Zeju Qiu, Weiyang Liu, Adrian Weller, Bernhard Schölkopf

2025-06-25

Orthogonal Finetuning Made Scalable

Summary

This paper talks about Orthogonal Finetuning Made Scalable (OFTv2), an improved way to fine-tune large AI models by making a special math operation called orthogonal fine-tuning much faster and use less memory.

What's the problem?

The problem is that the original orthogonal fine-tuning method is very slow and uses a lot of computer memory because it works with big matrix-matrix multiplications, which become more expensive as the model size grows.

What's the solution?

The researchers changed the method to work with matrix-vector multiplications instead, applying transformations directly to input vectors instead of combining big matrices.
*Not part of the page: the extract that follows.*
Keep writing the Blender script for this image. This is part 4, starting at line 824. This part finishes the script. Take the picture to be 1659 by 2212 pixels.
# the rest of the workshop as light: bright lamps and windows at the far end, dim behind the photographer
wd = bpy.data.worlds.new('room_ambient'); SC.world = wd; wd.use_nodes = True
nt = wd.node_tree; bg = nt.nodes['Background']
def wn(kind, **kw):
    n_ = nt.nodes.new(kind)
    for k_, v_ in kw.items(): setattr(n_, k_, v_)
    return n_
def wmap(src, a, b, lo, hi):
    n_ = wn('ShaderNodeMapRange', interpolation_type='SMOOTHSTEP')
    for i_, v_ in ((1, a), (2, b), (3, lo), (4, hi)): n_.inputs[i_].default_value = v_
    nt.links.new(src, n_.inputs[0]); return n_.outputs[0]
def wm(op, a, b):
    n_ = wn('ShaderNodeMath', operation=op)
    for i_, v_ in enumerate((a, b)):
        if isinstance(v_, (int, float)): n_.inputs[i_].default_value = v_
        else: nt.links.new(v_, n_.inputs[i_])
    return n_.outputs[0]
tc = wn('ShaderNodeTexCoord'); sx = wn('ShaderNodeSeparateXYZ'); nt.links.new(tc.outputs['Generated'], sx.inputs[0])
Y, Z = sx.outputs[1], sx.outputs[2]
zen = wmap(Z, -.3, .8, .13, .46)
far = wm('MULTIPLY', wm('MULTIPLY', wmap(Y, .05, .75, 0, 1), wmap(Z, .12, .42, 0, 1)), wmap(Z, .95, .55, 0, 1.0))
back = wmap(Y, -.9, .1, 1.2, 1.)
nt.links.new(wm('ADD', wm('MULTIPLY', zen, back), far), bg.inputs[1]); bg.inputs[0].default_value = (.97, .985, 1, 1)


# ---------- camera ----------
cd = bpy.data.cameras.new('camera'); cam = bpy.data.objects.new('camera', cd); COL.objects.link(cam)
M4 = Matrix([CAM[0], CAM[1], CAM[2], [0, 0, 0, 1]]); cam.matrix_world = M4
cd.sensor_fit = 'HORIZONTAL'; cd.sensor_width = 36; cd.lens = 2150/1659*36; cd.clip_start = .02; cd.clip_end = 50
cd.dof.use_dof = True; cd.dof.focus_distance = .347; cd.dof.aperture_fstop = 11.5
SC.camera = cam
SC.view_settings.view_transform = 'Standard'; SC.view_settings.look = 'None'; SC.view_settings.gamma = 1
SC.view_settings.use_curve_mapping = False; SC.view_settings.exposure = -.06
They also introduced a new parameterization technique called Cayley-Neumann that makes the process more efficient, which significantly speeds up training and reduces memory use.

Why it matters?

This matters because it allows researchers and developers to fine-tune huge AI models much more efficiently, making it easier to adapt these powerful models to new tasks without needing super expensive computing resources.

Abstract

OFTv2 optimizes orthogonal fine-tuning by shifting from matrix-matrix to matrix-vector multiplications and introducing efficient Cayley-Neumann parameterization, enhancing speed, memory usage, and performance.